**What to do:** Extract, unchanged, every line from the top of the material below through the line with "make_clog('lilac foam clog with black, brown", and no more.

**Dataset section:**
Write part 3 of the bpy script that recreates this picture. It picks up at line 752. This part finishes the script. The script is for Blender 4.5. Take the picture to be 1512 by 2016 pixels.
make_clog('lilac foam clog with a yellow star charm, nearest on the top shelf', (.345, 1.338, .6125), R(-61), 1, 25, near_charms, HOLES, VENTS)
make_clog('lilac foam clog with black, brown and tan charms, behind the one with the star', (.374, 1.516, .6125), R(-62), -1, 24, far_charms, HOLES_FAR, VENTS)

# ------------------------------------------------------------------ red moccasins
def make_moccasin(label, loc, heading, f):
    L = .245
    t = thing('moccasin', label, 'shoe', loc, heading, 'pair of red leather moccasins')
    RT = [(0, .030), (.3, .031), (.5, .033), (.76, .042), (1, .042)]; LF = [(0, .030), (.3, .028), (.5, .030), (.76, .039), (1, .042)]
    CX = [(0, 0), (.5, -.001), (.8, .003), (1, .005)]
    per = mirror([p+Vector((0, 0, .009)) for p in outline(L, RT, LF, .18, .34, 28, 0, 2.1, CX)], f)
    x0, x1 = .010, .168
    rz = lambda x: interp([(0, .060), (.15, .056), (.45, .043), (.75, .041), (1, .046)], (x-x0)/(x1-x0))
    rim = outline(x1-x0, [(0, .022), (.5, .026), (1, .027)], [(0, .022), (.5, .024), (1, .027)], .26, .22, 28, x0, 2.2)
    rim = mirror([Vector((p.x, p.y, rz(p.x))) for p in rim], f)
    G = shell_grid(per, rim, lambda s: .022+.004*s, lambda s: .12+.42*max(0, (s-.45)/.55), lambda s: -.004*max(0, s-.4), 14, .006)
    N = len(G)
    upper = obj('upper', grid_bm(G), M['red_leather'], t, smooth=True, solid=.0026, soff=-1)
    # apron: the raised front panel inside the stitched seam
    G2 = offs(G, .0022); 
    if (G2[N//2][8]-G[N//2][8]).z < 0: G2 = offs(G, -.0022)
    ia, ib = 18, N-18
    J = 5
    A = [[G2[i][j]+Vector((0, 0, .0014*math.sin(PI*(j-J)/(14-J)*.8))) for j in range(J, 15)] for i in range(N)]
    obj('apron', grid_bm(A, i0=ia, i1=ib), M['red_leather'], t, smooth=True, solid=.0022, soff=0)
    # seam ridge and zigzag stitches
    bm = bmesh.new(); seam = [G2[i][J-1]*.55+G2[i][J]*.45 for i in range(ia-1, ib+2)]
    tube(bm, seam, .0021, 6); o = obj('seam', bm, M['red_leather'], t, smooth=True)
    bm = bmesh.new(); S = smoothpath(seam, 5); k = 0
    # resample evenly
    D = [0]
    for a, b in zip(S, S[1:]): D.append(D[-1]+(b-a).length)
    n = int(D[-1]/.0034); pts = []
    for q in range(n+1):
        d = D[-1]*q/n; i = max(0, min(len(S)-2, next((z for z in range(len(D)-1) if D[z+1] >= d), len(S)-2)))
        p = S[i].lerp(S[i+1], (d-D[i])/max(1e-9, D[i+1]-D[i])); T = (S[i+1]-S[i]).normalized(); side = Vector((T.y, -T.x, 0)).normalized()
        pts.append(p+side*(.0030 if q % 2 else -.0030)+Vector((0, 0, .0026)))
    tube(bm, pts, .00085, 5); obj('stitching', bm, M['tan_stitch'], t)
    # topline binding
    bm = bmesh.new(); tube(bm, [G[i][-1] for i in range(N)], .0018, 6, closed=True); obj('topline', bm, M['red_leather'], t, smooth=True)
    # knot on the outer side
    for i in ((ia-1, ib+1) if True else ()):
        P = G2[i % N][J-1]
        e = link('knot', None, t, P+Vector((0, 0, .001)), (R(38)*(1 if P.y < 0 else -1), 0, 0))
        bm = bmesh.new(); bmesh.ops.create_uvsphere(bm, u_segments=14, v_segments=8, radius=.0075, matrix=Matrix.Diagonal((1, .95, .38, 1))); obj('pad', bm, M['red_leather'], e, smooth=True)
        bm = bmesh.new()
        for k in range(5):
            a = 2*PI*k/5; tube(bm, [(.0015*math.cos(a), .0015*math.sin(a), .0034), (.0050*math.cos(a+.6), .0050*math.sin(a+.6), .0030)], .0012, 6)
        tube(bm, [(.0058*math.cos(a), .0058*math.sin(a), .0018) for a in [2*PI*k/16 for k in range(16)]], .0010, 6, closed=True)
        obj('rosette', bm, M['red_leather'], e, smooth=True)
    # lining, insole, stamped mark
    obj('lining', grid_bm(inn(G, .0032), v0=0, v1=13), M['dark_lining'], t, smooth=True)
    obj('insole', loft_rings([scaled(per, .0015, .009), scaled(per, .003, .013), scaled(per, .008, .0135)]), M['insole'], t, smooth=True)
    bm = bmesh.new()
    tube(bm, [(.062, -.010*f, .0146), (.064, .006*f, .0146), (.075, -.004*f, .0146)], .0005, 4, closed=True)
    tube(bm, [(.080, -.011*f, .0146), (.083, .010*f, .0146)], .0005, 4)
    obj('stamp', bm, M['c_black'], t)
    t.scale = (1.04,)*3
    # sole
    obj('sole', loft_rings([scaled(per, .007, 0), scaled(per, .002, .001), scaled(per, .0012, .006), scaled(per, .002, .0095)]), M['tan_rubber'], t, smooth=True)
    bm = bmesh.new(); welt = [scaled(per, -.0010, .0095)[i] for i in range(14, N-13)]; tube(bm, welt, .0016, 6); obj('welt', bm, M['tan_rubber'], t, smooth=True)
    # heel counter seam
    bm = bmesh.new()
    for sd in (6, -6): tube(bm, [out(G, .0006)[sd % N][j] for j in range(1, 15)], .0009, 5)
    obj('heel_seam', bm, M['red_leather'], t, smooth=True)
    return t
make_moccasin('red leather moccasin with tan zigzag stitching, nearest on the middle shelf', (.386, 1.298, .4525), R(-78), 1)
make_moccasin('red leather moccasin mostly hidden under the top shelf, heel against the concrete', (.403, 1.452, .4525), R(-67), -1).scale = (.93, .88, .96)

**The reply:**
Write part 3 of the bpy script that recreates this picture. It picks up at line 752. This part finishes the script. The script is for Blender 4.5. Take the picture to be 1512 by 2016 pixels.
make_clog('lilac foam clog with a yellow star charm, nearest on the top shelf', (.345, 1.338, .6125), R(-61), 1, 25, near_charms, HOLES, VENTS)
make_clog('lilac foam clog with black, brown and tan charms, behind the one with the star', (.374, 1.516, .6125), R(-62), -1, 24, far_charms, HOLES_FAR, VENTS)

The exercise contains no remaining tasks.